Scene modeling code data
########################################
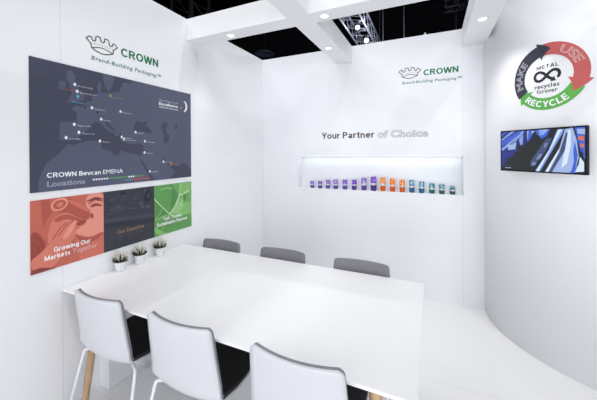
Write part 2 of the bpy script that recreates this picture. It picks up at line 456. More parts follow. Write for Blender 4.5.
def make_chair(label):
    t = thing('meeting_chair', label, 'chair', (0, 0, 0), 0, 'shell chairs around the meeting table')
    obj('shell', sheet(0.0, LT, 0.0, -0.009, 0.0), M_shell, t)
    mid = LT*0.545
    obj('seat_pad', sheet(0.004, mid, 0.005, 0.0005, 0.014, 26), M_seatpad, t)['label'] = 'charcoal seat pad'
    obj('back_pad', sheet(mid+.001, LT-.0015, 0.0035, 0.0005, 0.014, 26), M_backpad, t)['label'] = 'grey fabric back pad'
    bm = bmesh.new()
    for y in (-0.10, 0.13):
        tube(bm, [(-0.165, y, 0.409), (-0.08, y, 0.406), (0.08, y, 0.406), (0.165, y, 0.409)], 0.008, 10)
    for x in (-0.10, 0.10): tube(bm, [(x, -0.10, 0.406), (x, 0.13, 0.406)], 0.007, 10)
    obj('seat_frame', bm, M_tube, t)
    for sx in (-1, 1):
        for sy in (-1, 1):
            bm = bmesh.new()
            y0 = -0.10 if sy < 0 else 0.13
            p = [(sx*.10, y0, 0.412), (sx*.218, y0+sy*.058, 0.420), (sx*.256, y0+sy*.152, 0.004)]
            tube(bm, round_path(p, 0.022, 6), 0.0085, 12)
            obj('leg', bm, M_tube, t)
    return t
NEAR, FAR = 1.205, 1.822
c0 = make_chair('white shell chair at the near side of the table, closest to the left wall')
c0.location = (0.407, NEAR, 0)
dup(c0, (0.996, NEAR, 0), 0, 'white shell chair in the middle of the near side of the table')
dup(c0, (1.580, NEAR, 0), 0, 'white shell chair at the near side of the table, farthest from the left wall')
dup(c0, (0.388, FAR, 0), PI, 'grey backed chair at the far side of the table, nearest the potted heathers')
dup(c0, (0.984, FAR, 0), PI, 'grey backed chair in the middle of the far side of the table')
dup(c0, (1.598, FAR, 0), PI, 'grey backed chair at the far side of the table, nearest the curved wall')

# ------------------------------------------------------------------ heather pots
def heather(y, seed, label):
    rnd = random.Random(seed)
    t = thing('potted_heather', label, 'plant', (0.047, y, 0.740), rnd.uniform(0, 6), 'potted heathers along the wall edge of the table')
    bm = bmesh.new(); lathe(bm, [(0, 0), (0.029, 0), (0.031, 0.003), (0.037, 0.060), (0.0385, 0.064), (0.0368, 0.065), (0.0355, 0.060), (0.0345, 0.052), (0, 0.052)], 32)
    obj('pot', bm, M_pot, t)
    bm = bmesh.new(); lathe(bm, [(0, 0.0525), (0.0340, 0.0525), (0.0345, 0.056), (0.02, 0.060), (0, 0.061)], 20)
    obj('soil', bm, M_soil, t)
    bm = bmesh.new()
    for i in range(800):
        a = rnd.uniform(0, 2*PI); r = 0.033*math.sqrt(rnd.random()); out = r/0.033
        z0 = 0.056+0.034*rnd.random()*(1.2-.4*out)
        p = Vector((r*math.cos(a), r*math.sin(a), z0))
        d = Vector((math.cos(a)*out*1.2+rnd.uniform(-.5, .5), math.sin(a)*out*1.2+rnd.uniform(-.5, .5), rnd.uniform(.5, 1.3))).normalized()
        L = rnd.uniform(.016, .030); s = d.orthogonal().normalized()
        s = (Matrix.Rotation(rnd.uniform(0, 6), 3, d) @ s)*0.0019
        m_ = p+d*L*.5
        v = [bm.verts.new(q) for q in (p, m_+s, p+d*L, m_-s)]
        bm.faces.new(v)
    obj('foliage', bm, M_leaf, t, recalc=False)
    for i in range(46):
        a = i*2.399+rnd.uniform(-.3, .3); r = 0.030*math.sqrt((i+.5)/46); out = r/0.030
        p = Vector((r*math.cos(a), r*math.sin(a), 0.066))
        d = Vector((math.cos(a)*out*.55+rnd.uniform(-.15, .15), math.sin(a)*out*.55+rnd.uniform(-.15, .15), 1)).normalized()
        L = rnd.uniform(.055, .085)*(1.06-.2*out)
        bm = bmesh.new()
        k = 9; pts = [p+d*(L*j/k)+Vector((0, 0, 0.0)) for j in range(k+1)]
        rad = [0.0012]+[((0.0040 if j % 2 else 0.0026)*(1-.5*j/k)) if j > 2 else 0.0013 for j in range(1, k)]+[0.0004]
        tube(bm, pts, rad, 6)
        obj('flower_spike', bm, M_flower, t)
    return t
heather(1.362, 3, 'white potted heather nearest the near table edge')
heather(1.512, 5, 'white potted heather in the middle of the row of three by the wall')
heather(1.694, 8, 'white potted heather nearest the back wall')

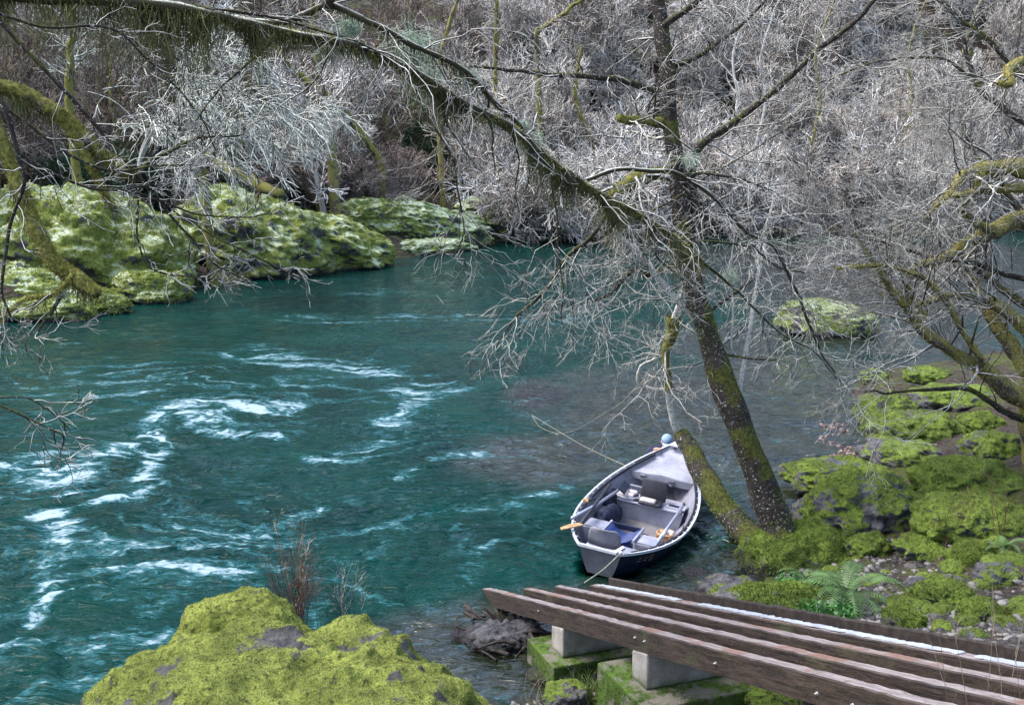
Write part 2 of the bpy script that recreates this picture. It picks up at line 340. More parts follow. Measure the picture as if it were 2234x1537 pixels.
########################################
Task – Keep the pictures out of the copy and return the rest of the data above exactly.

Output below –
Write part 2 of the bpy script that recreates this picture. It picks up at line 456. More parts follow. Write for Blender 4.5.
def make_chair(label):
    t = thing('meeting_chair', label, 'chair', (0, 0, 0), 0, 'shell chairs around the meeting table')
    obj('shell', sheet(0.0, LT, 0.0, -0.009, 0.0), M_shell, t)
    mid = LT*0.545
    obj('seat_pad', sheet(0.004, mid, 0.005, 0.0005, 0.014, 26), M_seatpad, t)['label'] = 'charcoal seat pad'
    obj('back_pad', sheet(mid+.001, LT-.0015, 0.0035, 0.0005, 0.014, 26), M_backpad, t)['label'] = 'grey fabric back pad'
    bm = bmesh.new()
    for y in (-0.10, 0.13):
        tube(bm, [(-0.165, y, 0.409), (-0.08, y, 0.406), (0.08, y, 0.406), (0.165, y, 0.409)], 0.008, 10)
    for x in (-0.10, 0.10): tube(bm, [(x, -0.10, 0.406), (x, 0.13, 0.406)], 0.007, 10)
    obj('seat_frame', bm, M_tube, t)
    for sx in (-1, 1):
        for sy in (-1, 1):
            bm = bmesh.new()
            y0 = -0.10 if sy < 0 else 0.13
            p = [(sx*.10, y0, 0.412), (sx*.218, y0+sy*.058, 0.420), (sx*.256, y0+sy*.152, 0.004)]
            tube(bm, round_path(p, 0.022, 6), 0.0085, 12)
            obj('leg', bm, M_tube, t)
    return t
NEAR, FAR = 1.205, 1.822
c0 = make_chair('white shell chair at the near side of the table, closest to the left wall')
c0.location = (0.407, NEAR, 0)
dup(c0, (0.996, NEAR, 0), 0, 'white shell chair in the middle of the near side of the table')
dup(c0, (1.580, NEAR, 0), 0, 'white shell chair at the near side of the table, farthest from the left wall')
dup(c0, (0.388, FAR, 0), PI, 'grey backed chair at the far side of the table, nearest the potted heathers')
dup(c0, (0.984, FAR, 0), PI, 'grey backed chair in the middle of the far side of the table')
dup(c0, (1.598, FAR, 0), PI, 'grey backed chair at the far side of the table, nearest the curved wall')

# ------------------------------------------------------------------ heather pots
def heather(y, seed, label):
    rnd = random.Random(seed)
    t = thing('potted_heather', label, 'plant', (0.047, y, 0.740), rnd.uniform(0, 6), 'potted heathers along the wall edge of the table')
    bm = bmesh.new(); lathe(bm, [(0, 0), (0.029, 0), (0.031, 0.003), (0.037, 0.060), (0.0385, 0.064), (0.0368, 0.065), (0.0355, 0.060), (0.0345, 0.052), (0, 0.052)], 32)
    obj('pot', bm, M_pot, t)
    bm = bmesh.new(); lathe(bm, [(0, 0.0525), (0.0340, 0.0525), (0.0345, 0.056), (0.02, 0.060), (0, 0.061)], 20)
    obj('soil', bm, M_soil, t)
    bm = bmesh.new()
    for i in range(800):
        a = rnd.uniform(0, 2*PI); r = 0.033*math.sqrt(rnd.random()); out = r/0.033
        z0 = 0.056+0.034*rnd.random()*(1.2-.4*out)
        p = Vector((r*math.cos(a), r*math.sin(a), z0))
        d = Vector((math.cos(a)*out*1.2+rnd.uniform(-.5, .5), math.sin(a)*out*1.2+rnd.uniform(-.5, .5), rnd.uniform(.5, 1.3))).normalized()
        L = rnd.uniform(.016, .030); s = d.orthogonal().normalized()
        s = (Matrix.Rotation(rnd.uniform(0, 6), 3, d) @ s)*0.0019
        m_ = p+d*L*.5
        v = [bm.verts.new(q) for q in (p, m_+s, p+d*L, m_-s)]
        bm.faces.new(v)
    obj('foliage', bm, M_leaf, t, recalc=False)
    for i in range(46):
        a = i*2.399+rnd.uniform(-.3, .3); r = 0.030*math.sqrt((i+.5)/46); out = r/0.030
        p = Vector((r*math.cos(a), r*math.sin(a), 0.066))
        d = Vector((math.cos(a)*out*.55+rnd.uniform(-.15, .15), math.sin(a)*out*.55+rnd.uniform(-.15, .15), 1)).normalized()
        L = rnd.uniform(.055, .085)*(1.06-.2*out)
        bm = bmesh.new()
        k = 9; pts = [p+d*(L*j/k)+Vector((0, 0, 0.0)) for j in range(k+1)]
        rad = [0.0012]+[((0.0040 if j % 2 else 0.0026)*(1-.5*j/k)) if j > 2 else 0.0013 for j in range(1, k)]+[0.0004]
        tube(bm, pts, rad, 6)
        obj('flower_spike', bm, M_flower, t)
    return t
heather(1.362, 3, 'white potted heather nearest the near table edge')
heather(1.512, 5, 'white potted heather in the middle of the row of three by the wall')
heather(1.694, 8, 'white potted heather nearest the back wall')

Write part 2 of the bpy script that recreates this picture. It picks up at line 340. More parts follow. Measure the picture as if it were 2234x1537 pixels.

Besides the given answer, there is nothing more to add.